Así pues, el cambio más importante llega con la reforma del Código Penal de 2015 a través de la Ley Orgánica 1/2015, de 30 de marzo, introduciendo determinadas circunstancias eximentes y atenuantes de esta responsabilidad basadas en que la sociedad u organización se haya dotado de un “modelo de organización y gestión”. De esta forma, se establece un mecanismo de exoneración o disminución de la responsabilidad penal de la empresa si posee un programa de cumplimiento legal eficaz.

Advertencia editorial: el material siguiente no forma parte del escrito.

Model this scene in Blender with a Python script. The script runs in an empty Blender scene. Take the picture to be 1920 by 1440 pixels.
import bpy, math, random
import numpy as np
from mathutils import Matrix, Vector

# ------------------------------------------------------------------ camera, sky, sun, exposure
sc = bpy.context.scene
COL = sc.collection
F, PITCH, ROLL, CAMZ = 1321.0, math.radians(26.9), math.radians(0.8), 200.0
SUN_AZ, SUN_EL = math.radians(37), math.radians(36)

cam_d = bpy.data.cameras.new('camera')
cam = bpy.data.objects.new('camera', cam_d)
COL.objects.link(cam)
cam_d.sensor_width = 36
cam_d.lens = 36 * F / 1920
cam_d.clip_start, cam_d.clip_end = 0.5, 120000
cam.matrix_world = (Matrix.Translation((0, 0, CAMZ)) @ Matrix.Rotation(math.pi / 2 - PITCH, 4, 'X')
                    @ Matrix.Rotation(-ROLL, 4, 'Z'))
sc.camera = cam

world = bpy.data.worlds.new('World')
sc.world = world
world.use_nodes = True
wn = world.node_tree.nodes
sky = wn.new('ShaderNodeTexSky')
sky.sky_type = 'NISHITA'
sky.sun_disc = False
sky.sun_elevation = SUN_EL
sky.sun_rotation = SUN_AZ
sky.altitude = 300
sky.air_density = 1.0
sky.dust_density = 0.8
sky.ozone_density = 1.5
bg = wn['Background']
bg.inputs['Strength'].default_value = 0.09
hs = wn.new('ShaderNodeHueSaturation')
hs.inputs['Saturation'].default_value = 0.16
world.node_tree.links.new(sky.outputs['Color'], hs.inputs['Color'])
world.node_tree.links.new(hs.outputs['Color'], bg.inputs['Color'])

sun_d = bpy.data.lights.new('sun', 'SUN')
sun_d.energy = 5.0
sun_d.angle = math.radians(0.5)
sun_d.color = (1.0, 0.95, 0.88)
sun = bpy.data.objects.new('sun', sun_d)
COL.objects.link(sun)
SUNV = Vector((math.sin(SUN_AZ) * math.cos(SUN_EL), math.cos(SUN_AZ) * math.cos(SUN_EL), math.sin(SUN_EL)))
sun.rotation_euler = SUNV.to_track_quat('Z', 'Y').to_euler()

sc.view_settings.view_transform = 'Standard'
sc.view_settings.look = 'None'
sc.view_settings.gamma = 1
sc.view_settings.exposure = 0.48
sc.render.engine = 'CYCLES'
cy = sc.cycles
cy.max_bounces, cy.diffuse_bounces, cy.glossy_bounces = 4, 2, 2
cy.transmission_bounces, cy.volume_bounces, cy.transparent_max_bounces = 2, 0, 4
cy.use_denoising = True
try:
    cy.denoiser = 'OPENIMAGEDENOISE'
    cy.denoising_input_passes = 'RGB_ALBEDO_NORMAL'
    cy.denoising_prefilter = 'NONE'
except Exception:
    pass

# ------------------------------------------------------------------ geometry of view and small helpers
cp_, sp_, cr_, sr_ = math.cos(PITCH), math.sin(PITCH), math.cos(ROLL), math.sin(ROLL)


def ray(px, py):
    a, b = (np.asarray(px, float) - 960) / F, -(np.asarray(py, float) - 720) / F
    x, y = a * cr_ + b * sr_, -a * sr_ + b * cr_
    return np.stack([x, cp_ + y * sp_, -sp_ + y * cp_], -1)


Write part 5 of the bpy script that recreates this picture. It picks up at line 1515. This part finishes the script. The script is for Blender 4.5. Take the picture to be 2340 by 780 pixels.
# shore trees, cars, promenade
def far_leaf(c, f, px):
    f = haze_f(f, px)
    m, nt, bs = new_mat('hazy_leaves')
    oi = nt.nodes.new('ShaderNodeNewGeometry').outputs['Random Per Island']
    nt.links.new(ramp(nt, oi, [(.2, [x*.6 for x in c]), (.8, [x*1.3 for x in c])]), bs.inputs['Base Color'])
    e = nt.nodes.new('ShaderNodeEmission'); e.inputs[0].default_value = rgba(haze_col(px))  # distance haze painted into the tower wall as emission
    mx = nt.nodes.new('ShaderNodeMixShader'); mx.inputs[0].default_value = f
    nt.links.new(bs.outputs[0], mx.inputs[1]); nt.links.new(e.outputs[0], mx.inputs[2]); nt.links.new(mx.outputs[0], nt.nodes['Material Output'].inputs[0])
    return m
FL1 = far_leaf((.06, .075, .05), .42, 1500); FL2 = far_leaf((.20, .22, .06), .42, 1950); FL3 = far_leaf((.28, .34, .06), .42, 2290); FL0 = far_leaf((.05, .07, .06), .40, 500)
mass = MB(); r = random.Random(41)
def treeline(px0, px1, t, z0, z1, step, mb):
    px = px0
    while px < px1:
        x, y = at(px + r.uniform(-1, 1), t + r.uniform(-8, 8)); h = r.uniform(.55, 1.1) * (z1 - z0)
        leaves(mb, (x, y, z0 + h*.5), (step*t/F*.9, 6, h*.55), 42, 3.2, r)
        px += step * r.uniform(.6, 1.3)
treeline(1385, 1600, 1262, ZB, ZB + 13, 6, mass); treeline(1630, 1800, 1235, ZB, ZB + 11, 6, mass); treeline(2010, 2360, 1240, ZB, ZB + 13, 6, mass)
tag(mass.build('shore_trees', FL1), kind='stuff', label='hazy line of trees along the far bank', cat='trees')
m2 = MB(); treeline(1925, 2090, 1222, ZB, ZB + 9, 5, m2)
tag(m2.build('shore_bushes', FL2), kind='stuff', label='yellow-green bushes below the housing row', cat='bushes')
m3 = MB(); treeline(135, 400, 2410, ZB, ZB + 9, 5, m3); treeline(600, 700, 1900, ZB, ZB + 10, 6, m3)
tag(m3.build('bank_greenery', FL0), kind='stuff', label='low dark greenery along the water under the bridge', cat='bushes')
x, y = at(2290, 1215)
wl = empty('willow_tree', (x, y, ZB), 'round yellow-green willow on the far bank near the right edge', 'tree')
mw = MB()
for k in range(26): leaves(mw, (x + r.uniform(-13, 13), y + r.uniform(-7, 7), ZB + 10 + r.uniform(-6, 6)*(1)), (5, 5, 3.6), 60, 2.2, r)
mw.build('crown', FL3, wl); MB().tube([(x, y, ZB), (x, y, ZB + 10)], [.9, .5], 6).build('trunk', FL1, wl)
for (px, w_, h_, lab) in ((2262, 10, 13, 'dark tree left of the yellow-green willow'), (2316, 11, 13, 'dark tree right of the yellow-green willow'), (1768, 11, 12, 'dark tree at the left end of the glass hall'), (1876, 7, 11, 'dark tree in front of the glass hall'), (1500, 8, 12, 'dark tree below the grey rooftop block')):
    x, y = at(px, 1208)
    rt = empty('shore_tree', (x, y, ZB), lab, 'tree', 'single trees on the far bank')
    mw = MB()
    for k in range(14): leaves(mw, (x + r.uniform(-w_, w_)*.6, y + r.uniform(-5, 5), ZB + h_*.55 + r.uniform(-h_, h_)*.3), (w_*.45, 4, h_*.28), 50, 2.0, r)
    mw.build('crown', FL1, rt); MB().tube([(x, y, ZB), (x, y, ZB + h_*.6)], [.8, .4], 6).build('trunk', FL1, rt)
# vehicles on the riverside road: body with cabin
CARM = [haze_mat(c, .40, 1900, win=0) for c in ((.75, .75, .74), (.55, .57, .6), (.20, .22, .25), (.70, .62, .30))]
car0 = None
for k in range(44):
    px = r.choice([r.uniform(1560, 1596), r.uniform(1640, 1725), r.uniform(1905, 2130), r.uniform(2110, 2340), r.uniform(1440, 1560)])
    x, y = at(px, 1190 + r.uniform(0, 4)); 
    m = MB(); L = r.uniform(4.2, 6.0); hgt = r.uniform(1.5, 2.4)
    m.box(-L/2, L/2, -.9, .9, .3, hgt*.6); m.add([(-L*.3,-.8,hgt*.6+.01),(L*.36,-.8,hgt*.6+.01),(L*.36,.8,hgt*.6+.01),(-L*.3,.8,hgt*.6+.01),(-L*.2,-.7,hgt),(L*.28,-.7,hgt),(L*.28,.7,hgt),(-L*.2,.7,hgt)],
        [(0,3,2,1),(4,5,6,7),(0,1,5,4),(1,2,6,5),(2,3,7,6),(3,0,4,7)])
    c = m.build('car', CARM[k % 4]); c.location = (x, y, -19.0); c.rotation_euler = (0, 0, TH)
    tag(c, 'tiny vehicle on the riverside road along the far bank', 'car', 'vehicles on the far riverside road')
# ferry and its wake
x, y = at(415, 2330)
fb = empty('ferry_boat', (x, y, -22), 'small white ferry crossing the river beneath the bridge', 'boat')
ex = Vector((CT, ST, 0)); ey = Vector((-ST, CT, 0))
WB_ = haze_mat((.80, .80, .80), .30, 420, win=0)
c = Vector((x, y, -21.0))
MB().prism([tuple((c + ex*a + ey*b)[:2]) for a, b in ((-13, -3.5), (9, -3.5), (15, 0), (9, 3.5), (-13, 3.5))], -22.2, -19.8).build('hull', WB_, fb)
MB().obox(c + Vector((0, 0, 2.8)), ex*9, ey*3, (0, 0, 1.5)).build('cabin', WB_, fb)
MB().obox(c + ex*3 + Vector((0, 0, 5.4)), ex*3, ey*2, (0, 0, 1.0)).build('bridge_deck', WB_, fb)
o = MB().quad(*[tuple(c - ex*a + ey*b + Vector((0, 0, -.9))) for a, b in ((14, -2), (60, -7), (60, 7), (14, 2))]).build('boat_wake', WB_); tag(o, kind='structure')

Para ello, el programa deberá reunir una serie de requisitos que se encarga de enumerar el artículo 31 bis 5 del Código Penal como la elaboración de un “mapa de riesgos penales”; la implantación de modelos de gestión de recursos financieros para evitar la existencia de “cajas b”; la creación de sistemas o canales de denuncia internos o la adopción de un sistema disciplinario, por ejemplo.
Frente al objetivo de eficacia que se persigue a través de las investigaciones internas empresariales que realizan las entidades como consecuencia de la implantación de un programa de cumplimiento legal ante la sospecha de la comisión de un delito, surgen diversas cuestiones que hacen plantearse el interrogante de si, en realidad, no se está produciendo un detrimento en el ámbito de las garantías procesales y que, en definitiva, hacen que esta materia suscite sumo interés en el campo de la justicia penal.
Así pues, cabe señalar la posible vulneración de derechos fundamentales de los trabajadores que son investigados por la entidad, como el derecho a la intimidad, el secreto de las comunicaciones, el derecho a la presunción de inocencia y a no declarar contra sí mismos. Además, a todo ello se suman los múltiples riesgos asociados a lo que sería una “privatización” de la investigación penal pública, lo que conduce a la necesaria reflexión acerca los programas denominados de compliance o de cumplimiento normativo.